Homecoming 3: Coming Home -
A reflection on family, food, and familial rituals in Singapore
Royston Tan, Kim Whye Kee, John Z.W. Tung
Group Exhibition
8 – 22 Feb 2026, 11am – 7pm
Coming Home continues the Homecoming series' exploration of memory, place, and
belonging through the universal language of a shared meal. Building on Kim Whye
Kee's previous exhibitions celebrating childhood memories and everyday beauty, this
third iteration expands to include a collaboration with Royston Tan, featuring a
moving-image installation that establishes the context for Kim’s handmade ceramics.
This dialogue between craft and cinematic storytelling honours the simple yet
profound act of gathering around the dinner table.
At the heart of the exhibition lies a humble protagonist: the pomfret. Through Whye
Kee's 100 hand-crafted ceramic rice bowls and Tan's intimate portraits of 100
dinners, we encounter four varieties – golden, silver, black, and Chinese (斗鲳) – that
each carry distinct symbolism across Singapore's diverse communities. What
appears as luxury to some offers sustenance to others; what marks celebration in
one household provides everyday comfort in another. These interpretations, layered
and varied, mirror the richness of our multicultural fabric.

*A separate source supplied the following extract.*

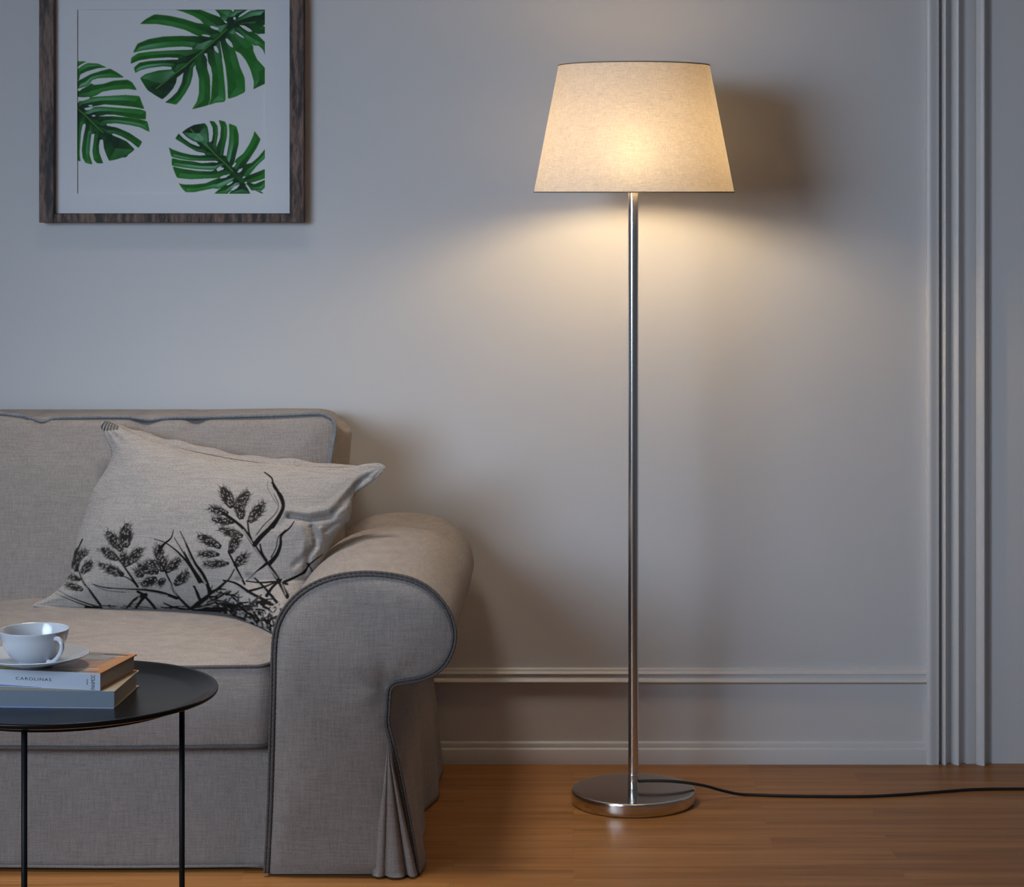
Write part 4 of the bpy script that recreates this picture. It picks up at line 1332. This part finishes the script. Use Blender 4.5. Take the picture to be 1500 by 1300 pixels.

As we gather once more during a season of reunion and renewal, Homecoming 3:
Coming Home gently invites us to rediscover the poetry in our dining rituals.
Reminding us that every meal shared is an act of continuity, every bowl filled is a
gesture of kinship – connecting us not only to those at our table, but to generations
past and the communities we call home.
About the Artist(s)
Royston Tan (b. 1976) is a Singaporean filmmaker known for his distinctive visual
language and his sensitive portrayals of everyday life, family, and social realities in
Singapore. He first gained attention in the early 2000s with award-winning short
films, then directed feature films such as 15, 4:30, 881, 12 Lotus, 3688, and 24. His
works have screened widely at international film festivals and have received
numerous accolades for their emotional depth and narrative boldness. Tan’s
filmmaking often foregrounds marginal voices while remaining deeply attuned to the
rhythms of local culture. Beyond cinema, he has contributed to national cultural
projects and continues to mentor younger filmmakers, shaping Singapore's evolving
film landscape.
Kim Whye Kee (b. 1979) is a Singapore-based ceramicist whose practice centres on
handcrafted vessels that draw together function, ritual, and personal history. He
discovered pottery during the final months of a decade spent in incarceration, an
encounter that marked a turning point in his life and led him to pursue formal art
training. Whye Kee graduated with a Bachelor of Fine Arts (Honours) from LASALLE
College of the Arts in 2013 and later apprenticed under master potter Chua Soo
Khim. In 2016, he founded Qi Pottery, where he produces ceramic works shaped by
a deep sensitivity to material, process, and use. His practice often reflects on
everyday acts—drinking tea, sharing meals, gathering—treating them as quiet but
enduring forms of connection.
John Z.W. Tung is a Singapore-based independent curator and exhibition-maker,
and the Director of From The Woods, his self-initiated curatorial atelier. From 2015 to
2020, he served as Assistant Curator at the Singapore Art Museum, where he
curated and co-curated nine exhibitions and was part of the curatorial teams for the
Singapore Biennale 2016 and 2019. To date, Tung has curated over seventy
exhibitions and curatorial projects across institutional, independent, and site-specific
contexts in Singapore and the region, including the 2024 and 2025 editions of S.E.A.
Focus. His practice is marked by close collaboration with artists and a sustained
interest in how exhibitions can articulate historical, social, and lived experience.